Not 500 metres down the road, as the sideways rain threatened to snap the very existence of my umbrella, I had a revelation: there was no chance in hell that I'd be able to see the Blue Mountains in this weather....I couldn't even see 100 metres down the road! So I grudgingly turned and regretfully conceded defeat to Mother Nature as I trudged back up the hill to the last intriguing cafe I'd seen. I opened the door to the Common Ground Cafe and my mood was instantly transformed: soft guitar music, friendly and attentive staff, a small table of polished wood (big enough for my things and mine alone, which is important when you travel solo and you tend to feel guilty when you occupy a table made for four persons), and a small, hand-painted picture of a bird at lakeside on the panel of wood in front of me. It reminded me of the Preserved Seed Cafe in Chilliwack: homey and inviting like a forest treehouse, with strong missionary undertones. The men served while the women cooked healthy, wholesome, and delicious food (I indulged in the gluten-free blueberry pancakes with yogurt). But alas, my runners were soaked through, and the rain continued to pelt down, oblivious to my plight. Thus I retreated from Katoomba on an earlier than expected train; my only comforts being my IPOD and my dry hat, which was wrapped unceremoniously around my pruned and shivering feet, and in no way did that hat resemble a warm blanket!

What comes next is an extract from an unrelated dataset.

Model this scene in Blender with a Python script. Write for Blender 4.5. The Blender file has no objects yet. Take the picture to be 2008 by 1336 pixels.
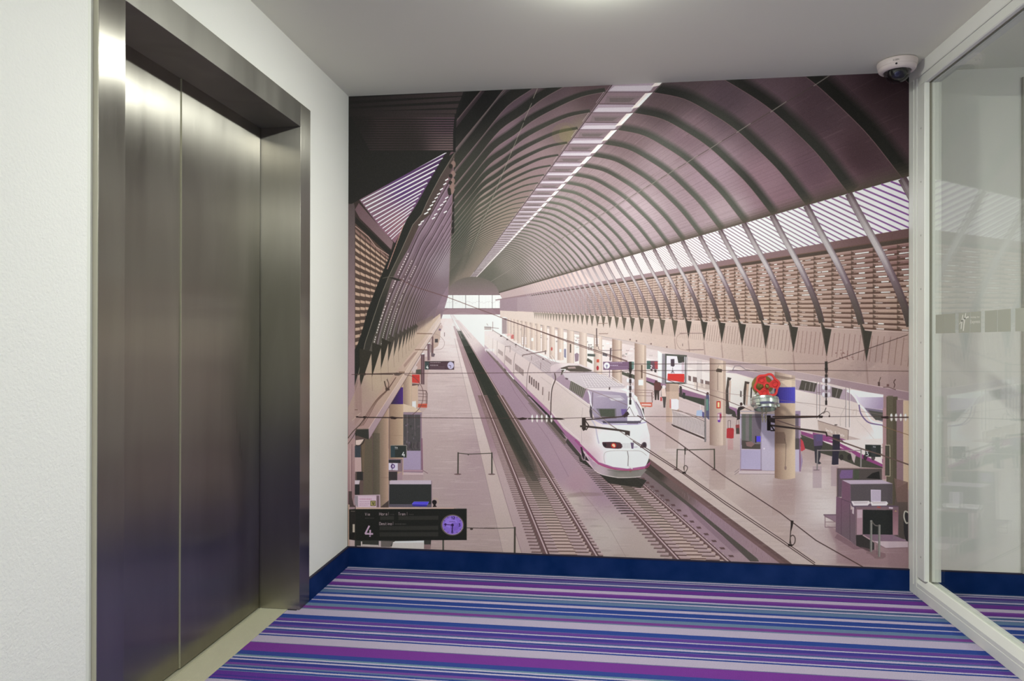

The train glided back to Sydney under glimpses of an annoying blue sky which peeked through the grey clouds. It would appear that the weather was going to clear, not half an hour since I had given up and left the Blue Mountain area. It was then that I wondered, hopelessly, what life's motives were all about. Life just looked me straight in the eye, smiled a smile of hope, and said, "Life goes on." And with that, I set-off to Melbourne.